Athens Chronicles | Syntagma Square

Via Hotel Grand Bretagne


The Summer is coming and with it somme ideas for your vacations. This next few days we walk by Athens. Twenty years after the first visit, I found the city much more beautiful and well treated, radiant with light and movement. The visit was brief, in our way to Crete. Although we stay three nights in the city,  we only had little more than one day to visit so many wonderful sites, which left us a huge desire to return with more time. And in a city full of wonderful and unmissable places, is difficult to choose what to show first. As we were staying at the Hotel Grande Bretagne, Syntagma Square was our starting point for each tour and being a central area of the city, I find it one of the best reference points to know Athens.

Plateia Syntagmatos  (Constituition Square) is commonly known as Syntagma Square and  is the most famous in Athens if not in all of Greece. Initially the front lawn and garden of the royal palace (today’s Parliament), this  square is, most probably,  the true heart of modern Athens. Jammed with traffic and often used as a focal point for political protests, it’s a place of high contrasts. Luxury hotels and nice restaurants line the square, and it’s center, paved with white marble and shaded with numerous trees like oleanders, orange trees and cypresses, is a serene place, usual meeting point for Athenians, where one can take a break on the shade.

Pedestrian-friendly streets lead away from it and starting at Syntagma Square you are within walking distance of just about everything including the Acropolis, the Plaka, Monastiraki, the National Gardens, Ermou Street shopping area, Kolonaki, The Temple of Olympian Zeus, and the old marble Panathiniakos Stadium.


Via Hotel Grand Bretagne


At the top of Syntagma is the Parliament Building, formerly the King’s Palace, built between 1836 and 1840.  The building is a representative sample of the early period of Neoclassicism in Greece, and it is a work of strict geometry. The building was remodeled in 1910 to house the Hellenic parliament.

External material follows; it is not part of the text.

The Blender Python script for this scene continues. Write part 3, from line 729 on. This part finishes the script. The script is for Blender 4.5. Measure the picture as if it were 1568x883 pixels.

In front of the parliament building is the Tomb of the Unknown soldier. The monument is guarded 24 hours a day by the Presidential Guard, also known as Evzones (Evzoni), elite soldiers who also guard the Palace and who are chosen for their height and strength.


Via Hotel Grand Bretagne

Via Hotel Grand Bretagne


The Evzones weare the traditional 19th century costume from southern Greece. The most characteristics parts of this uniform are  the pleated skirt, called foustanela, and the pom-pom toed shoes. But I must say, this tall good looking greek boys can surely wear this uniform and still look quite manly. There is an hourly change of the guard and on Sundays at 11:00 am, there is an official change accompanied by military music.